Who This Tour Is Best For (and Who Might Want Something Different)
This tour shines for you if you:
- Want a focused day hitting the big monuments in Khiva’s old city
- Like guided context on customs, history, and what you’re seeing
- Travel with a small group and want private pacing
You might want a different format if:
- You don’t want to pay separate monument entrance fees for multiple stops
- You’re hoping for minaret climbs, since upstairs to minarets is not part of this plan
- You dislike walking for extended stretches in warm weather
Also, since it’s wheelchair accessible, it’s designed with mobility needs in mind—though you should still expect that any historic district can have uneven spots. The tour is set up to be accessible, but your comfort will still depend on your own needs.
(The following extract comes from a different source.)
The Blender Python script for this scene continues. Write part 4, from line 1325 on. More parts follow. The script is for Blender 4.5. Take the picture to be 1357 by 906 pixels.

Should You Book This Khiva Walking Tour?
If you want the fastest path to understanding Khiva’s major monuments, I’d book it. The structure is smart: citadel to mosques to palace life to art and education, all in one coherent loop. The tour is also priced for small groups, so it can be a good value when shared between two people—especially if you’ll actually use the guide’s language skills and explanations.
The main reason to hesitate is simple: entrance tickets aren’t included, and that changes the total spend. If you’re okay planning for multiple monument fees, you’ll likely feel you got your money’s worth in one well-built day.
FAQ
How long is the Khiva walking tour?
It runs about 4.5 hours (the description allows 4–5 hours depending on timing and the start you choose).
Where do I meet the guide?
You meet at the ticket office at the main gates of the city, on the western gate side (Ata Darvaza).
What languages are available for the live guide?
The guide is available in English, Russian, French, and German.
Is the entrance tickets to the monuments included?
No. Entrance tickets for the specified objects are not included, and you’ll pay multiple tickets along the way.
Are we allowed to go upstairs to the minarets?
Upstairs to minarets is not included.
What should I wear and bring?
Wear comfortable shoes and comfortable clothes, since it’s a walking route across multiple sites.